As a business owner and manager, Howard-Merutka's willingness to change is refreshing. Typically, “everyone thinks they aren't part of the problems in a company and so they don't need to change,” says Bob Anderson, CEO of The Leadership Circle, an international provider of leadership assessment tools and strategies. If managers aren't as willing as Howard-Merutka to do some self-assessment, Anderson suggests bringing members of the management team together and asking them to assess how they think the company is doing as an organization. “Once they assess themselves collectively, they can understand that since they're the ones saying what needs to be changed, they're the ones who are part of the problem,” says Anderson. When they see where they are and where they want the company to go, they may be more willing to engage in a performance management process.

So what is the goal of assessing performance? To help boost performance and, ultimately, the productivity of the business. Those organizations that have regular feedback mechanisms seem to function at a higher level, with less turnover and higher employee satisfaction. “Small companies can't afford to replace people and bring them up to speed in such a rapidly paced environment,” says Jaye Smith, president of Breakwater Consulting, an executive coaching and team-building firm.

How do you create a good review process if it’s not already in place?
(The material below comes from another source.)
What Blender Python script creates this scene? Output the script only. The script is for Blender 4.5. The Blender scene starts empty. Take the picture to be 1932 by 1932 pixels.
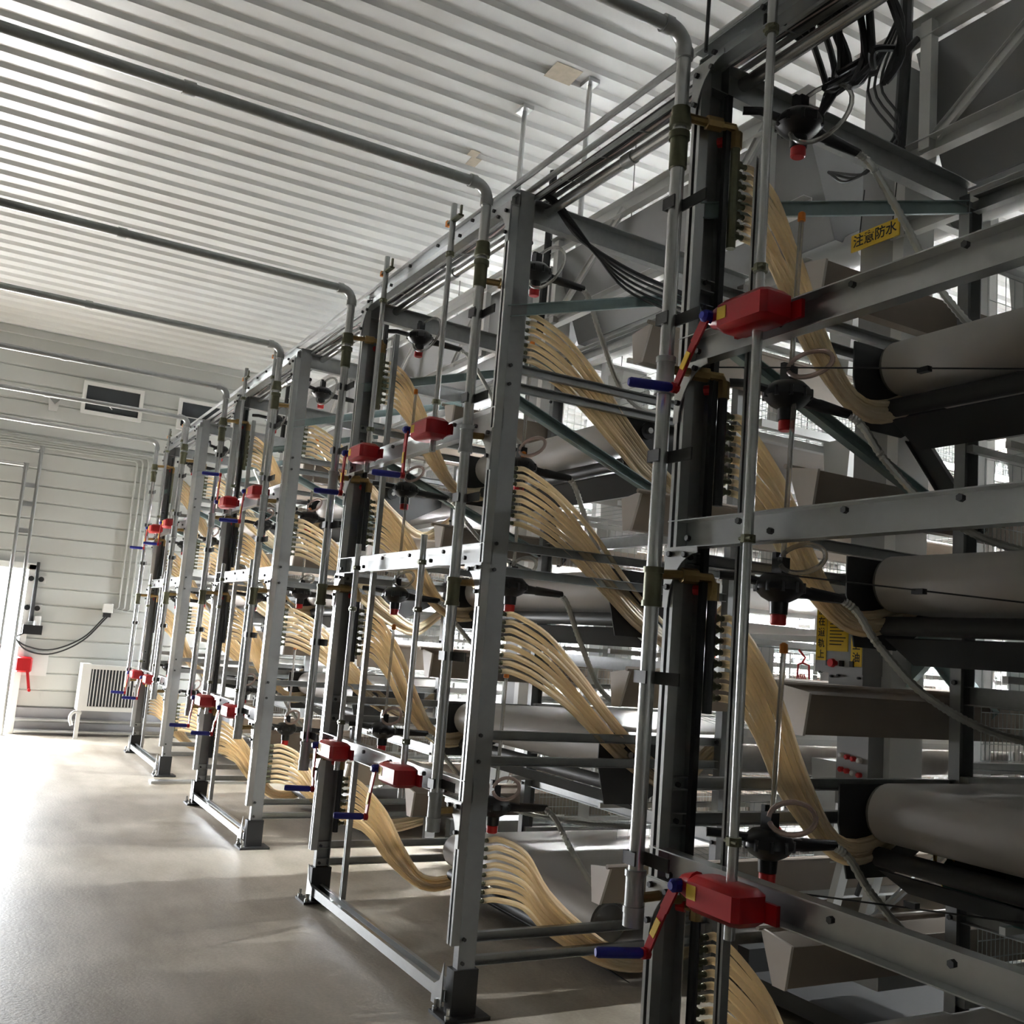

For companies just launching a performance management system, it's important to recognize that it doesn't happen all at once. You'll need to work with your human resources manager or a consultant to carefully design a system and plan how it will be implemented before you roll it out to evaluate your managers and employees.

A good performance management system should provide employees with the following basic benefits:

A clear job description and understanding of job expectations. In the absence of a clearly defined work role, an employee would likely formulate his own goals and objectives. In that case, your company suffers. Job descriptions should include position, title, reporting relationships, a summary of work and responsibilities, and expectations of skills, knowledge and behavior (both required and preferred).

Regular feedback about performance. Try to avoid the annual performance appraisal or review where employees can often feel like the process is an annual assault. Instead, “meet on a regular basis, even if just for 15 minutes,” says Smith. “Check in on how things are going, what people need to know, and keep connected to what is happening so that work can be leveraged and aligned,” she says. Check for understanding as well, rather than making assumptions.

Advice and action steps to improve performance. Whether you use the 360-degree feedback or another assessment tool, you want to make sure that you identify and set specific goals to help promote new behaviors, says Hansen. For example, to improve her communication skills, Howard-Merutka had a specific goal to ask the person she was working with whether or not there were any questions and if everything was available to get the job done.

Rewards for good performance. As the co-owner of the company, Howard-Merutka doesn't necessarily need or want the same kinds of rewards that her managers may require. For her, successfully growing her company may be reward enough. But it is important to build in incentives for managers and employees, whether they are performance-based bonuses or salary hikes based on performance.